A sales force that can deliver your company’s value proposition to the marketplace is critical to effective performance. However, the true key to success is having salespeople that can adapt that message to the needs and preferences of the customer. Salespeople that recognize their customers’ individual behaviors and styles, and adapt their sales strategy to more directly meet those preferences, has proven to be the key to sales effectiveness. Research has shown that versatile salespeople can be over 50% more successful than less adaptable peers.
How can you become more effective?
Begin with owning the communication process (i.e.- personally enable bi-directional communication), learn your own social style and characteristics and learn how to identify others’ social styles. Then adjust your own style to accommodate that of the client in order to communicate more easily and effectively. Clients are more comfortable if you adjust to how each prefers to communicate.
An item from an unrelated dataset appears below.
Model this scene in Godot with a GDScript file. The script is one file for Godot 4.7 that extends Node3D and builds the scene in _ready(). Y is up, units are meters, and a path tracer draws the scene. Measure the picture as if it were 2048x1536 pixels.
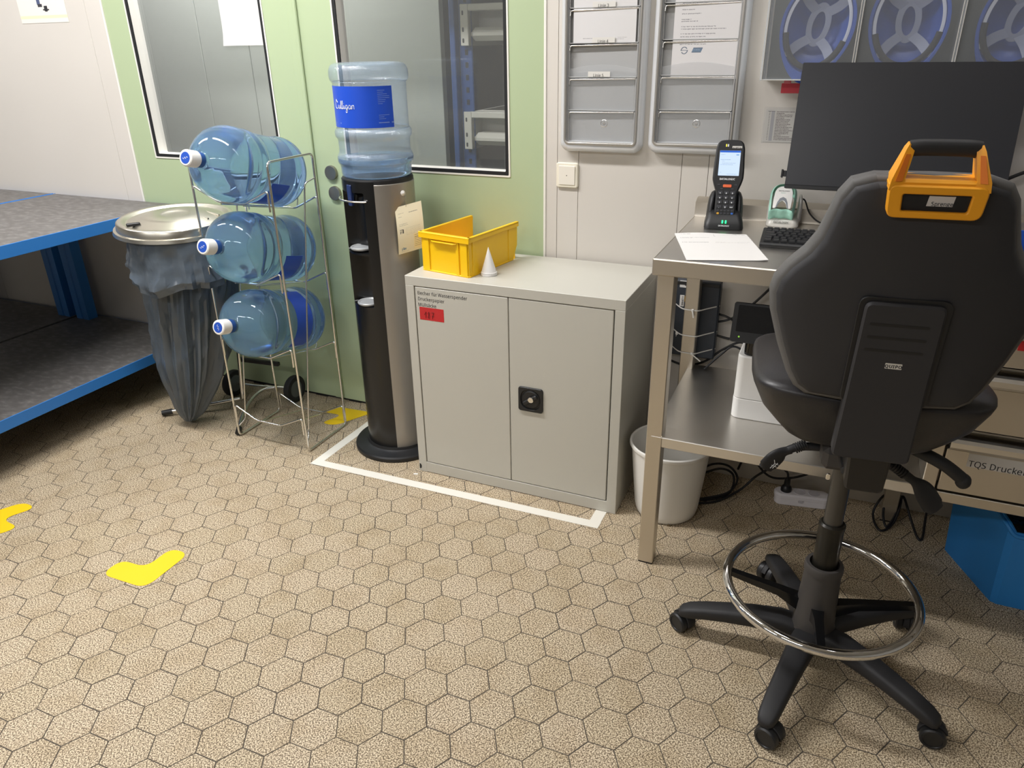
extends Node3D
# A corner of a workshop: double door with glazing, water cooler, bottle rack, steel cabinet, steel work table and stool.
# World: back wall in the plane z = 0, floor y = 0, metres.

const CAM_AT := Vector3(1.35878, 1.52845, 2.57373)
const FOCAL := 1476.43   # pixels of a 2048 x 1536 frame

var taken := {}
var M := {}
var rng := RandomNumberGenerator.new()


# ------------------------------------------------------------------ mesh helper
class MB:
	var v := PackedVector3Array()
	var t := PackedVector2Array()
	var x := Transform3D.IDENTITY

	func tri(a: Vector3, b: Vector3, c: Vector3, ua := Vector2.ZERO, ub := Vector2.ZERO, uc := Vector2.ZERO) -> void:
		v.append(x * a); v.append(x * b); v.append(x * c)
		t.append(ua); t.append(ub); t.append(uc)

	func quad(a: Vector3, b: Vector3, c: Vector3, d: Vector3, ua := Vector2(0, 1), ub := Vector2(1, 1), uc := Vector2(1, 0), ud := Vector2(0, 0)) -> void:
		tri(a, b, c, ua, ub, uc)
		tri(a, c, d, ua, uc, ud)

	func oquad(a: Vector3, b: Vector3, c: Vector3, d: Vector3, out: Vector3) -> void:
		if (b - a).cross(c - a).dot(out) >= 0.0:
			quad(a, b, c, d)
		else:
			quad(d, c, b, a)

	func otri(a: Vector3, b: Vector3, c: Vector3, out: Vector3) -> void:
		if (b - a).cross(c - a).dot(out) >= 0.0:
			tri(a, b, c)
		else:
			tri(c, b, a)

	func box(c: Vector3, s: Vector3, b := 0.0) -> void:
		var h := s / 2.0
		b = minf(b, minf(h.x, minf(h.y, h.z)) * 0.95)
		var e := h - Vector3(b, b, b)
		for k in 3:
			var i := (k + 1) % 3
			var j := (k + 2) % 3
			for sg in [-1.0, 1.0]:
				var q := []
				for w in [[-1, -1], [1, -1], [1, 1], [-1, 1]]:
					var p := Vector3.ZERO
					p[k] = sg * h[k]; p[i] = w[0] * e[i]; p[j] = w[1] * e[j]
					q.append(c + p)
				var o := Vector3.ZERO
				o[k] = sg
				oquad(q[0], q[1], q[2], q[3], o)
		if b <= 0.0:
			return
		for k in 3:
			var i := (k + 1) % 3
			var j := (k + 2) % 3
			for si in [-1.0, 1.0]:
				for sj in [-1.0, 1.0]:
					var q := []
					for w in [[-1, 0], [1, 0], [1, 1], [-1, 1]]:
						var p := Vector3.ZERO
						p[k] = w[0] * e[k]
						p[i] = si * (h[i] if w[1] == 0 else e[i])
						p[j] = sj * (e[j] if w[1] == 0 else h[j])
						q.append(c + p)
					var o := Vector3.ZERO
					o[i] = si; o[j] = sj
					oquad(q[0], q[1], q[2], q[3], o)
		for sx in [-1.0, 1.0]:
			for sy in [-1.0, 1.0]:
				for sz in [-1.0, 1.0]:
					otri(c + Vector3(sx * h.x, sy * e.y, sz * e.z), c + Vector3(sx * e.x, sy * h.y, sz * e.z), c + Vector3(sx * e.x, sy * e.y, sz * h.z), Vector3(sx, sy, sz))

	func bb(x0: float, x1: float, y0: float, y1: float, z0: float, z1: float, b := 0.0) -> void:
		box(Vector3(x0 + x1, y0 + y1, z0 + z1) / 2.0, Vector3(x1 - x0, y1 - y0, z1 - z0), b)

	# profile: Vector2(radius, height) going up on the outside
	func lathe(profile: Array, n := 32, a0 := 0.0, a1 := TAU) -> void:
		for i in profile.size() - 1:
			var p: Vector2 = profile[i]
			var q: Vector2 = profile[i + 1]
			for j in n:
				var u := lerpf(a0, a1, float(j) / n)
				var w := lerpf(a0, a1, float(j + 1) / n)
				if j == n - 1 and absf(a1 - a0 - TAU) < 0.001:
					w = a0
				var a := Vector3(p.x * cos(u), p.y, p.x * sin(u))
				var b := Vector3(p.x * cos(w), p.y, p.x * sin(w))
				var c := Vector3(q.x * cos(w), q.y, q.x * sin(w))
				var d := Vector3(q.x * cos(u), q.y, q.x * sin(u))
				var ju := float(j) / n
				var jw := float(j + 1) / n
				var v0 := float(i) / (profile.size() - 1)
				var v1 := float(i + 1) / (profile.size() - 1)
				if q.x > 1e-6:
					tri(a, d, c, Vector2(ju, v0), Vector2(ju, v1), Vector2(jw, v1))
				if p.x > 1e-6:
					tri(a, c, b, Vector2(ju, v0), Vector2(jw, v1), Vector2(jw, v0))

	func tube(path: Array, r: float, n := 10, closed := false, r2 := -1.0) -> void:
		var m := path.size()
		var frames := []
		var nrm := Vector3.ZERO
		for i in m:
			var a: Vector3 = path[(i - 1 + m) % m] if closed or i > 0 else path[i]
			var b: Vector3 = path[(i + 1) % m] if closed or i < m - 1 else path[i]
			var tg := (b - a).normalized()
			if nrm == Vector3.ZERO:
				nrm = tg.cross(Vector3.UP if absf(tg.y) < 0.9 else Vector3.RIGHT).normalized()
			else:
				nrm = (nrm - tg * nrm.dot(tg)).normalized()
			frames.append([path[i], nrm, tg.cross(nrm)])
		var rings := []
		for f in frames:
			var ring := []
			for j in n:
				var th := TAU * j / n
				ring.append(f[0] + f[1] * cos(th) * r + f[2] * sin(th) * (r if r2 < 0 else r2))
			rings.append(ring)
		var last := m if closed else m - 1
		for i in last:
			var A: Array = rings[i]
			var B: Array = rings[(i + 1) % m]
			var off := 0
			if closed and i == m - 1:
				var best := 1e9
				for k in n:
					var dd: float = B[k].distance_squared_to(A[0])
					if dd < best:
						best = dd
						off = k
			for j in n:
				quad(A[j], A[(j + 1) % n], B[(j + 1 + off) % n], B[(j + off) % n])
		if not closed:
			for j in n:
				tri(path[0], rings[0][(j + 1) % n], rings[0][j])
				tri(path[m - 1], rings[m - 1][j], rings[m - 1][(j + 1) % n])

	# poly: counter-clockwise in x, y; thick along z with a chamfer
	func prism(poly: PackedVector2Array, z0: float, z1: float, b0 := 0.0, b1 := 0.0) -> void:
		var n := poly.size()
		var inner0 := inset(poly, b0)
		var inner1 := inset(poly, b1)
		var lv := [[inner0, z0], [poly, z0 + b0], [poly, z1 - b1], [inner1, z1]]
		for k in 3:
			if is_equal_approx(lv[k][1], lv[k + 1][1]):
				continue
			for i in n:
				var j := (i + 1) % n
				var A: PackedVector2Array = lv[k][0]
				var B: PackedVector2Array = lv[k + 1][0]
				quad(Vector3(A[i].x, A[i].y, lv[k][1]), Vector3(A[j].x, A[j].y, lv[k][1]), Vector3(B[j].x, B[j].y, lv[k + 1][1]), Vector3(B[i].x, B[i].y, lv[k + 1][1]))
		cap(inner1, z1, true)
		cap(inner0, z0, false)

	func cap(poly: PackedVector2Array, z: float, up: bool) -> void:
		var lo := poly[0]
		var hi := poly[0]
		for p in poly:
			lo = lo.min(p); hi = hi.max(p)
		var ix := Geometry2D.triangulate_polygon(poly)
		for k in range(0, ix.size(), 3):
			var a := poly[ix[k]]
			var b := poly[ix[k + 1]]
			var c := poly[ix[k + 2]]
			if ((b - a).cross(c - a) > 0.0) != up:
				var s := b
				b = c
				c = s
			var sz := hi - lo
			tri(Vector3(a.x, a.y, z), Vector3(b.x, b.y, z), Vector3(c.x, c.y, z), Vector2((a.x - lo.x) / sz.x, (hi.y - a.y) / sz.y), Vector2((b.x - lo.x) / sz.x, (hi.y - b.y) / sz.y), Vector2((c.x - lo.x) / sz.x, (hi.y - c.y) / sz.y))

	static func inset(poly: PackedVector2Array, d: float) -> PackedVector2Array:
		if d == 0.0:
			return poly
		var out := PackedVector2Array()
		var n := poly.size()
		for i in n:
			var e0 := (poly[i] - poly[(i - 1 + n) % n]).normalized()
			var e1 := (poly[(i + 1) % n] - poly[i]).normalized()
			var n0 := Vector2(-e0.y, e0.x)
			var n1 := Vector2(-e1.y, e1.x)
			out.append(poly[i] + (n0 + n1) / maxf(0.35, 1.0 + n0.dot(n1)) * d)
		return out

	# frame between two loops of the same length
	func ring(outer: PackedVector2Array, inner: PackedVector2Array, z0: float, z1: float, b := 0.0) -> void:
		var n := outer.size()
		var ob := inset(outer, b)
		var ib := inset(inner, -b)
		for i in n:
			var j := (i + 1) % n
			var f := func(p: Vector2, z: float) -> Vector3: return Vector3(p.x, p.y, z)
			quad(f.call(outer[i], z0), f.call(outer[j], z0), f.call(outer[j], z1 - b), f.call(outer[i], z1 - b))
			quad(f.call(inner[j], z0), f.call(inner[i], z0), f.call(inner[i], z1 - b), f.call(inner[j], z1 - b))
			quad(f.call(ob[i], z1), f.call(ob[j], z1), f.call(ib[j], z1), f.call(ib[i], z1))
			quad(f.call(outer[j], z0), f.call(outer[i], z0), f.call(inner[i], z0), f.call(inner[j], z0))
			if b > 0.0:
				quad(f.call(outer[i], z1 - b), f.call(outer[j], z1 - b), f.call(ob[j], z1), f.call(ob[i], z1))
				quad(f.call(inner[j], z1 - b), f.call(inner[i], z1 - b), f.call(ib[i], z1), f.call(ib[j], z1))

	# rings of equal length; (along the ring) x (to the next ring) points outwards
	func loft(rings: Array, cap0 := true, cap1 := true, closed := true) -> void:
		var n: int = rings[0].size()
		for i in rings.size() - 1:
			var A = rings[i]
			var B = rings[i + 1]
			for j in (n if closed else n - 1):
				var k := (j + 1) % n
				quad(A[j], A[k], B[k], B[j], Vector2(float(j) / n, float(i) / (rings.size() - 1)), Vector2(float(j + 1) / n, float(i) / (rings.size() - 1)), Vector2(float(j + 1) / n, float(i + 1) / (rings.size() - 1)), Vector2(float(j) / n, float(i + 1) / (rings.size() - 1)))
		for e in [[cap0, rings[0], false], [cap1, rings[rings.size() - 1], true]]:
			if not e[0]:
				continue
			var c := Vector3.ZERO
			for p in e[1]:
				c += p / n
			for j in n:
				if e[2]:
					tri(c, e[1][j], e[1][(j + 1) % n])
				else:
					tri(c, e[1][(j + 1) % n], e[1][j])

	func ball(c: Vector3, r: Vector3, n := 16, m := 10) -> void:
		var rings := []
		for i in range(m + 1):
			var ph := lerpf(-PI / 2, PI / 2, float(i) / m)
			var ring := []
			for j in n:
				var th := TAU * j / n
				ring.append(c + Vector3(r.x * cos(ph) * cos(th), r.y * sin(ph), -r.z * cos(ph) * sin(th)))
			rings.append(ring)
		loft(rings, false, false)

	func mesh(angle := 35.0) -> ArrayMesh:
		var n := v.size()
		var fn := PackedVector3Array()
		fn.resize(n / 3)
		var unit := PackedVector3Array()
		unit.resize(n / 3)
		for i in n / 3:
			fn[i] = (v[3 * i + 1] - v[3 * i]).cross(v[3 * i + 2] - v[3 * i])
			unit[i] = fn[i].normalized()
		var at := {}
		var key := PackedVector3Array()
		key.resize(n)
		for i in n:
			var k := (v[i] * 30000.0).round()
			key[i] = k
			if at.has(k):
				at[k].append(i / 3)
			else:
				at[k] = [i / 3]
		var co := cos(deg_to_rad(angle))
		var V := PackedVector3Array()
		var N := PackedVector3Array()
		var T := PackedVector2Array()
		V.resize(n); N.resize(n); T.resize(n)
		var w := 0
		for f in n / 3:
			if fn[f].length_squared() < 1e-22:
				continue
			for s in [0, 2, 1]:
				var i: int = 3 * f + s
				var sum := Vector3.ZERO
				for g in at[key[i]]:
					if unit[g].dot(unit[f]) >= co:
						sum += fn[g]
				V[w] = v[i]
				N[w] = sum.normalized() if sum.length_squared() > 1e-24 else unit[f]
				T[w] = t[i]
				w += 1
		V.resize(w); N.resize(w); T.resize(w)
		var arr := []
		arr.resize(Mesh.ARRAY_MAX)
		arr[Mesh.ARRAY_VERTEX] = V
		arr[Mesh.ARRAY_NORMAL] = N
		arr[Mesh.ARRAY_TEX_UV] = T
		var m := ArrayMesh.new()
		m.add_surface_from_arrays(Mesh.PRIMITIVE_TRIANGLES, arr)
		return m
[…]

Some clients connect with salespeople that talk at the same pace or who ask and listen; some are relationship or feel oriented; others are to the point, time conscious and tell oriented; while others prefers to listen and gather all the facts.
Many years of research indicate that people are divided equally across four primary communication styles or social styles: Driver, Influencer, Compliant, and Amiable. Because each style represents about 25% of all clients, less adaptable salespeople only share social styles and easily communicate with one out of every four customers. The other 75% of their customers pose a communication disconnect and challenge which negatively impacts performance. When a customer is easy to work with, typically it is because you have the same social style and naturally understand each other. When a customer seems difficult to work with, it is because your styles are different and are out of sync.
Consider the following scenario: a salesperson (influencer type) meets with a C-level executive (compliant type) to determine the most critical business priorities of the company and initiates a question. As the executive digests the question, considers a clarifying question, or has thoughts about the context of the question, the salesperson becomes anxious about the length of time the executive is taking to respond and as a consequence begins to second guess why it’s taking so long (e.g.- Is it the question? Is the question clear? Is there a better question?). The salesperson, acting on their own behaviors, decides to rephrase the question and ask it before the executive answers the first. In turn, the executive digests, seeks to understand, etc. and now has two questions to decipher. Clearly, two different styles are at work here and neither is taking responsibility to communicate easily or effectively.
If we know and understand our behaviors, we are then able to adapt them to make every situation effective. Behavioral knowledge begins by assessing how others see you and learning your own behavior characteristics. You cannot adapt your behavior until you know your tendencies.
Once you understand and appreciate behavioral styles, you can begin to build the ability to act in ways dependent on the situation. With sales versatility, you can assess the situation and alter your behaviors for effective communication, decision-making and conflict resolution. Applying sales versatility to fit the situation leads to success.